Privat ist Meyer seit fünf Jahren mit dem Erfinder der 1:12-Initiative, Marco Kistler, liiert. Bald werden die beiden Eltern, der Bauch wölbt sich bereits gut sichtbar unter der Bluse. Ob es ein Mädchen oder ein Junge wird, will die Politikerin für sich behalten.
«Phu, ähm»
Sie hoffe, dass ihr Kind irgendwann «in einer Welt lebt, in der es egal ist, welches Geschlecht und welchen Pass es hat, wie viel Geld es hat und wen es liebt», sagt Meyer stattdessen. Muss dafür der Kapitalismus überwunden werden? Dieses Mal kein Zögern. «Klar, ja.» Es sei nicht wegzudiskutieren, dass die heutige Gesellschafts- und Wirtschaftsform es nicht schaffe, «die Schere zwischen Arm und Reich zu schliessen und allen Menschen ein Leben in Würde zu ermöglichen. Im Gegenteil.»
Meyer legt ihre Argumente versiert dar, weicht unangenehmen Fragen geschickt aus, nichts scheint sie aus der Contenance zu bringen. Auf einen letzten Versuch: Was wäre eigentlich, Frau Meyer, wenn Ihr Kind eines Tages der SVP beitreten würde? Überraschtes Lachen, Stirnrunzeln. «Phu, ähm.»

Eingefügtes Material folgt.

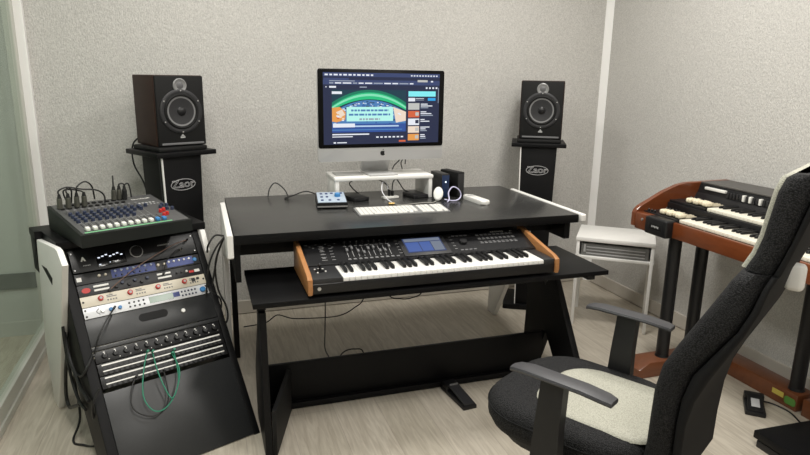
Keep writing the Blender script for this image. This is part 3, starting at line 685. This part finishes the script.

Doch der Polit-Profi gewinnt rasch wieder die Oberhand: Das Spezielle an uns Menschen sei ja, dass jeder seinen eigenen Willen habe. «Ich wünsche mir aber schon sehr, dass ich es schaffe, meine Werte so zu vermitteln, dass mein Kind sie auch weiterlebt.»
Fünf Fragen an Mattea Meyer
Was wären Sie gerne geworden?
Architektin
Ihr bester Entscheid?
Politisch aktiv zu werden.
Wie glücklich sind Sie von eins bis zehn?
8 oder 9. Etwas mehr Ruhe im Leben wäre manchmal gut.
Ein Entscheid, den Sie bereuen?
Dass ich die Autoprüfung immer noch nicht gemacht habe.
Das letzte Mal betrunken?
Da kann ich mit gutem Gewissen sagen: vor der Schwangerschaft.